The Unmerciful Servant

I have found Don Carson's EBC Commentary on Matthew to be variable in quality, largely I think due to the limits of the series. However, on the Parable of the Unmerciful Servant in Matt 18, it is full of insight.

Note:
  1. Jesus' hyperbole (humour?). The first slave owes 10,000 talents, possibly around 1 billion dollars in contemporary value. Clearly, no master would allow a servant to run up this sort of debt, even if the servant was a "high-ranking imperial civil servant." The story is not meant to be 'realistic.' It demonstrates the incomparable magnitude of man's debt to God.
  2. The second servant owes a significant debt. 100 denarii was probably 100 days' wages for a soldier or labourer.

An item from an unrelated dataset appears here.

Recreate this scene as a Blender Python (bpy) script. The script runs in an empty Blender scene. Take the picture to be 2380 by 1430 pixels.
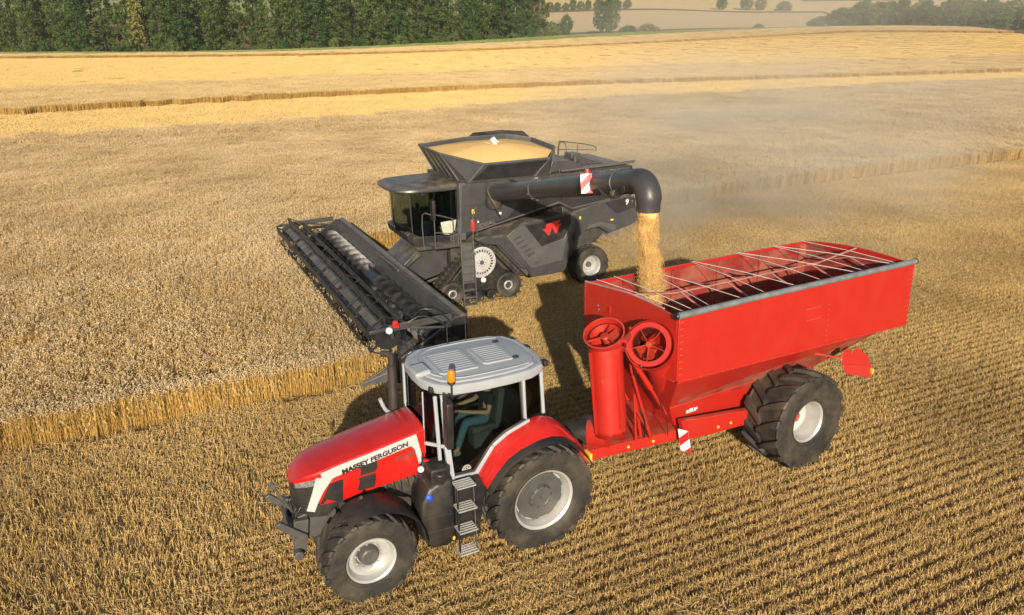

In one sense, the first servant might be rightly angry at not being paid back, if he himself had not just been forgiven a ridiculously sized debt.
  3. The first servant abuses his position. "Even an inexpensive slave sold for five hundred denarii, and it was illegal to sell a man for a sum greater than his debt." Yet this is what happens.
  4. In v. 34, the first servant is handed over not to the jailers (NIV), but to torturers, until he pays back what he owes. We've already seen that he will never be able to do that. Let the reader understand, he is being handed over to be tortured for ever.

Thank you, Don. Now I just have to put it into a sermon!

Thank you Father for such astonishing love; thank you Jesus for accomplishing such forgiveness; thank you Holy Spirit for calling me to receive it.